Last spring, Academy Award–winning actor Julianne Moore (CFA’83) sat down with a handful of acting students in the lobby of the Joan & Edgar Booth Theatre for a conversation about the craft. In 2018, playwright Martyna Majok, fresh off a Pulitzer win for Cost of Living, met with student playwrights. And Broadway casting director Tara Rubin (CAS’77), one of the top names in her field, treated students to a private workshop in how to audition earlier this year.

CFA students have had many opportunities to learn from some of the biggest names in show business. It’s the kind of exposure that gives students the deep perspective they need to forge successful careers, says Harvey Young, dean of CFA.

“By hearing people’s stories, by learning about those other people’s insecurities, their anxieties, those moments of doubt, it grounds our students,” Young says. “It allows students to see that even when they face adversity, they can still move forward.”

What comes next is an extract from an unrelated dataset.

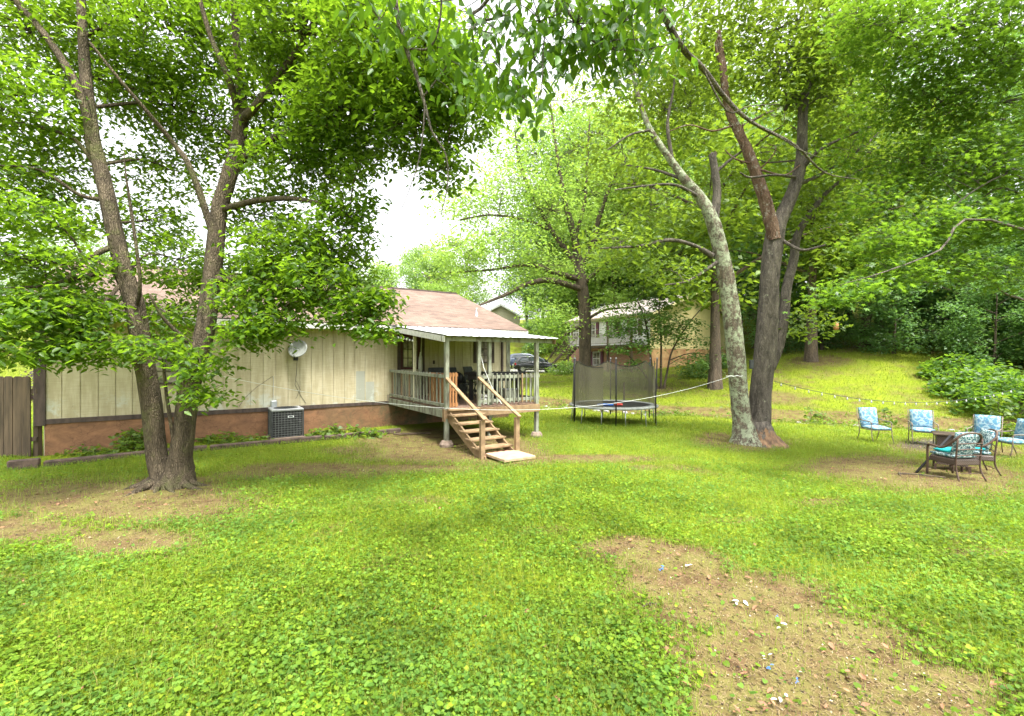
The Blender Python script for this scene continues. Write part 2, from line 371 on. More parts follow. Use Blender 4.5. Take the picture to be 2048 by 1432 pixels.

It’s also part of a renewed effort to bring the arts—the experiences Young says make “life worth living”—into more people’s lives on campus and beyond. The arts have never been more central at BU, as evidenced by the new BU Hub requirement that students of all disciplines take classes that satisfy an aesthetic exploration requirement.

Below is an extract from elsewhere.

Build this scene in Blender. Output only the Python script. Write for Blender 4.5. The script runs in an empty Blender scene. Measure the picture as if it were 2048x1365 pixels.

And the campus has also benefited from having a locus of high-profile arts activity. The opening of the Joan & Edgar Booth Theatre and College of Fine Arts Production Center at 820 Comm Ave, across the street from CFA, ended the University’s 33-year residence at the BU Theatre on Huntington Avenue. The new complex, funded in part by a $10 million naming gift from BU trustee Steve Zide (LAW’86) in honor of his wife’s parents, has a 250-seat theater, production and costume shops, classrooms, and offices. Next door, at 808 Comm Ave, home of the new and expanded Howard Thurman Center for Common Ground and the 808 Gallery, significant renovations are underway.

And the CFA building itself is in the midst of an aesthetic transformation. Its imposing exterior will be converted into a pedestrian-friendly facade with arched floor-to-ceiling windows that will allow passers-by to peek inside. The Stone Gallery and the movement studio are also undergoing renovations that include a new street-level entrance.

Young, now in his second year as dean, says the investments have helped him further his vision of heightening awareness of the arts throughout the BU community, and in Greater Boston. Any night of the week this past spring, he says, a visitor to the area of Comm Ave just west of the BU Bridge had a host of entertainment options, from strolling between galleries to taking in a musical or theater performance to catching a live event, like a podcast taping, at WBUR’s new CitySpace venue.